News

Rentals tested next month

Tuesday 17th of December 2013

From January, 25 rental properties in Auckland, Tauranga, Wellington, Christchurch and Dunedin will be tested against 31 criteria, including things such as warmth, dryness, mould, dampness, injury risk, sanitation, and living needs.

Each assessment should take about an hour. Private rental properties and council houses are being evaluated. The Gvernment has already signalled it wants a WOF system for use in Housing New Zealand propeorties, with the potential to then be used on private rentals.

Auckland mayor Len Brown said it was well known that New Zealand’s housing stock wasn’t great by international standards.

“We are working with the government, not-for-profit and private sectors to tackle Auckland’s housing affordability and availability challenges, so it is only fitting we take a joint approach to improving housing quality, especially for the more vulnerable members of our community,” says Len Brown. “The dampness of many of our older homes is well documented as contributing to respiratory and allergic disorders such as asthma and rheumatic fever.”

He said the tests would be an important step towards standardising methodologies and checklists between local government bodies to ensure the credibility of the WOF scheme. The properties tested will not be given a WOF as it is just a trial.

But landlords will be given the findings and information on things such as insulation schemes.

The assessment tool was developed by the NZ Green Building Council and University of Otago (Wellington) with feedback and input from the five councils, ACC and other housing experts.

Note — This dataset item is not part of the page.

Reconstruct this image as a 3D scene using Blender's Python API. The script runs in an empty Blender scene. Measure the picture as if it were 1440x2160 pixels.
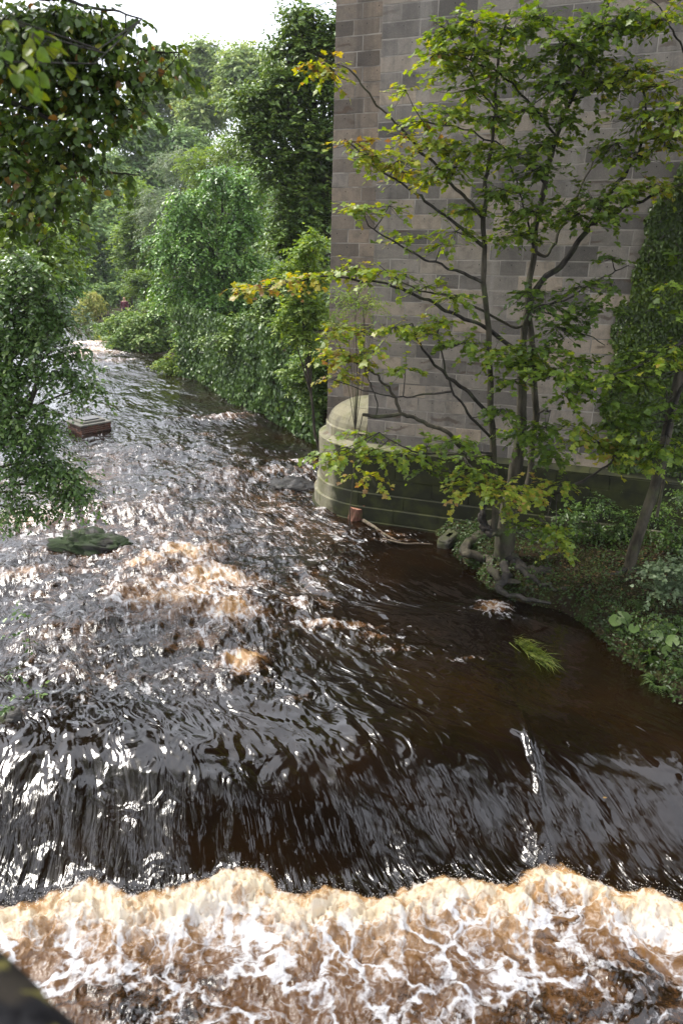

Leigh Featherstone, Homestar Director at the New Zealand Green Building Council, said: “We hope that by the end of this project there’ll be a working tool to rate rental standards nationally. This will make sure rental housing isn’t endangering the health of the families living in it. The long-term payoff will be better health, particularly of our kids and elderly.”

Comments (1)
Malcolm Nye
The problem in Auckland is that if tenants fail to adequately ventilate a dwelling properly ie closed windows in bathrooms and bedrooms, in the winter, in particular, there will almost certainly be some mould despite the inherent health and insulation measures adopted in the dwelling. I am not aware of any wider consultation on this idea and so it worries me that it is yet another "knee - jerk" potentially expensive measure (for landlords and ultimately tenants) designed to dissuade landlords from investing in rental housing stock so desperately needed in NZ. A cosy little earner for a select few??